#### What the task asks
Set the lines down again exactly, first line through the line that contains "gel, boat, angle=40)", with no pictures.

----

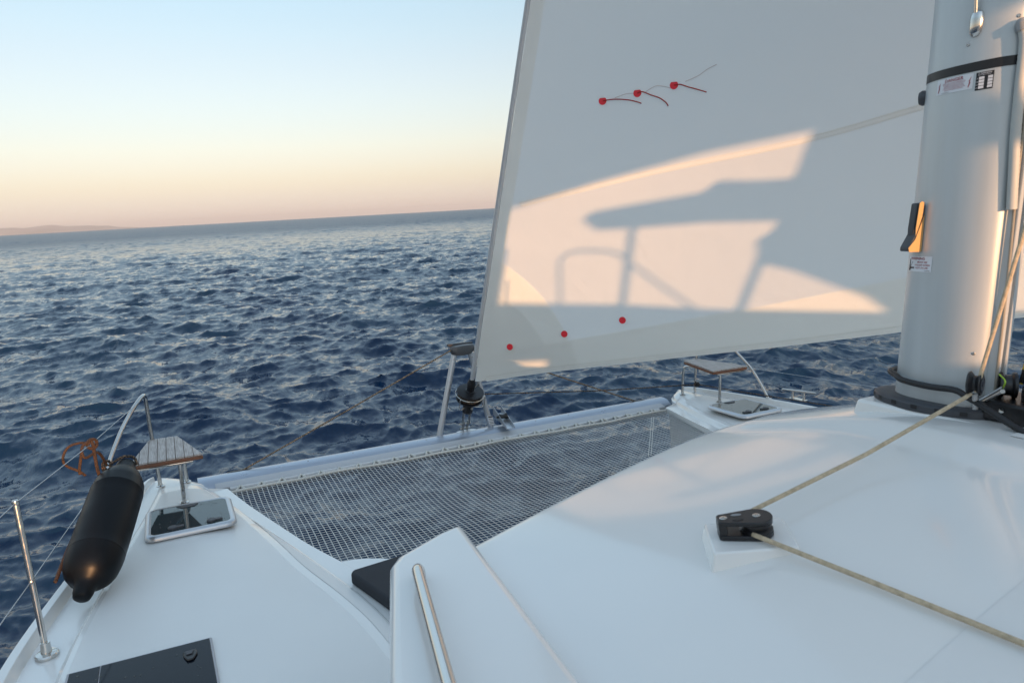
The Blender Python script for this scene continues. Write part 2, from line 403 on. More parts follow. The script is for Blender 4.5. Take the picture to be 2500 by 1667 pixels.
# bridge-deck between the hulls, its front edge curving out into the two flanges
pts = []
for i in range(0, 61):
    t = i/60; x = lerp(-2.02, 2.02, t); e = min(1, max(0, abs(x)-1.25)/.7)
    pts.append((x, 4.10+.36*e*e*(3-2*e), 0))
poly = [(-2.02, -2.5, .028)]+[(x, y, .028) for x, y, z in pts]+[(2.02, -2.5, .028)]
MB().prism(poly, (0, 0, -.5)).build('foredeck', gel, boat, angle=40)

# cabin sides and roof
def yf(x): return 2.95-.30*math.sqrt(x*x+.09)
def roof_z(x, y):
    d = max(yf(x)-y, 0); z = 1.06-.02*x*x+.298*d/(1+(d/1.1)**8)**.125*max(1-(x/1.95)**2, 0)
    z += -.05*math.exp(-d/.02)
    q = max(2.76-y, 0); xb = -.26-.15*q; w = .03+.10*q
    t = min(max((abs(x)+xb+w)/w, 0), 1); t = 1-(t*t*(3-2*t))       # raised middle panel with a sloping flank
    z += .042*t*min(1, q/.25)
    return z
xs = np.concatenate([np.linspace(-2.05, -.95, 34)[:-1], np.linspace(-.95, -.1, 50)[:-1], np.linspace(-.1, .1, 6)[:-1], np.linspace(.1, .95, 50)[:-1], np.linspace(.95, 2.05, 34)])
ds = np.concatenate([[0, .004, .01, .018, .03, .045, .06], np.geomspace(.08, 4.2, 70)])
rows = [[(x, yf(x)-d, roof_z(x, yf(x)-d)) for x in xs] for d in ds]
rows.insert(0, [(x, yf(x)+.004, roof_z(x, yf(x))-.06) for x in xs])
rows.insert(0, [(x, yf(x)-.12, .55) for x in xs]); rows.insert(0, [(x, yf(x)+.25, .0) for x in xs])
roof = MB().grid(rows).build('cabin_roof', gel, boat, angle=60)
def coaming(sgn):
    o = [(1.87, 2.46), (1.99, 2.42), (2.19, 2.31), (2.235, 2.25), (2.42, 1.65), (2.60, .9), (2.72, 0.), (2.72, -1.1), (2.10, -1.1), (2.03, .4), (1.985, 1.36)]
    mb = MB().prism([(sgn*x, y, .02) for x, y in o], (0, 0, 1.03))
    return mb.build('cabin_side', gel, boat, bevel=.035, bseg=4, angle=40)
coaming(-1); coaming(1)
# fine moulded non-skid on the walking part of the roof
rows = []
for y in np.linspace(-.9, .86, 30):
    rows.append([(x, y, roof_z(x, y)+.003) for x in np.linspace(-1.85, -.75, 24)])
MB().grid(rows).build('nonskid_panel', nsk, boat)
rows = [[(x, y, roof_z(x, y)+.003) for x in np.linspace(-.22, .9, 24)] for y in np.linspace(-.9, 1.30, 30)]
MB().grid(rows).build('nonskid_panel', nsk, boat)
# raised pads under the turning block and under the mast
def pad(name, cx, cy, hx, hy, zf, h, rot=0, flare=.03, bev=.014, drop=.06):
    c, s_ = math.cos(rot), math.sin(rot); lo = []; hi = []
    for x, y in ((-1, -1), (1, -1), (1, 1), (-1, 1)):
        X, Y = cx+c*x*hx-s_*y*hy, cy+s_*x*hx+c*y*hy; X2, Y2 = cx+c*x*(hx+flare)-s_*y*(hy+flare), cy+s_*x*(hx+flare)+c*y*(hy+flare)
        hi.append((X, Y, zf(X, Y)+h)); lo.append((X2, Y2, zf(X2, Y2)-drop))
    return MB().add(lo+hi, [(0, 3, 2, 1), (4, 5, 6, 7), (0, 1, 5, 4), (1, 2, 6, 5), (2, 3, 7, 6), (3, 0, 4, 7)]).build(name, gel, boat, bevel=bev, bseg=3)
BZ = roof_z(-1.27, 1.5)
BC = Vector((-1.272, 1.497, BZ)); BN = Vector(((roof_z(-1.40, 1.497)-roof_z(-1.15, 1.497))/.25*.4, (roof_z(-1.272, 1.37)-roof_z(-1.272, 1.62))/.25*.4, 1)).normalized()
pad('block_pad', BC.x, BC.y, .125, .10, lambda x, y: BZ-(BN.x*(x-BC.x)+BN.y*(y-BC.y))/BN.z, .030, R(-34), .012, .006)
pad('mast_pedestal', 0, 1.68, .165, .265, lambda x, y: 1.40, .022, 0, .035, drop=.17)

# grab rail along the port edge of the roof
rail = [(-2.175, 2.09, 1.04), (-2.18, 2.08, 1.085), (-2.195, 2.05, 1.108), (-2.215, 1.97, 1.115), (-2.315, 1.50, 1.115), (-2.432, .95, 1.115), (-2.57, .3, 1.115), (-2.58, .25, 1.04)]
MB().tube(smooth_path(rail, 6), .0195, 16).build('grab_rail', steel, boat)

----

#### Response to the task
The Blender Python script for this scene continues. Write part 2, from line 403 on. More parts follow. The script is for Blender 4.5. Take the picture to be 2500 by 1667 pixels.
# bridge-deck between the hulls, its front edge curving out into the two flanges
pts = []
for i in range(0, 61):
    t = i/60; x = lerp(-2.02, 2.02, t); e = min(1, max(0, abs(x)-1.25)/.7)
    pts.append((x, 4.10+.36*e*e*(3-2*e), 0))
poly = [(-2.02, -2.5, .028)]+[(x, y, .028) for x, y, z in pts]+[(2.02, -2.5, .028)]
MB().prism(poly, (0, 0, -.5)).build('foredeck', gel, boat, angle=40)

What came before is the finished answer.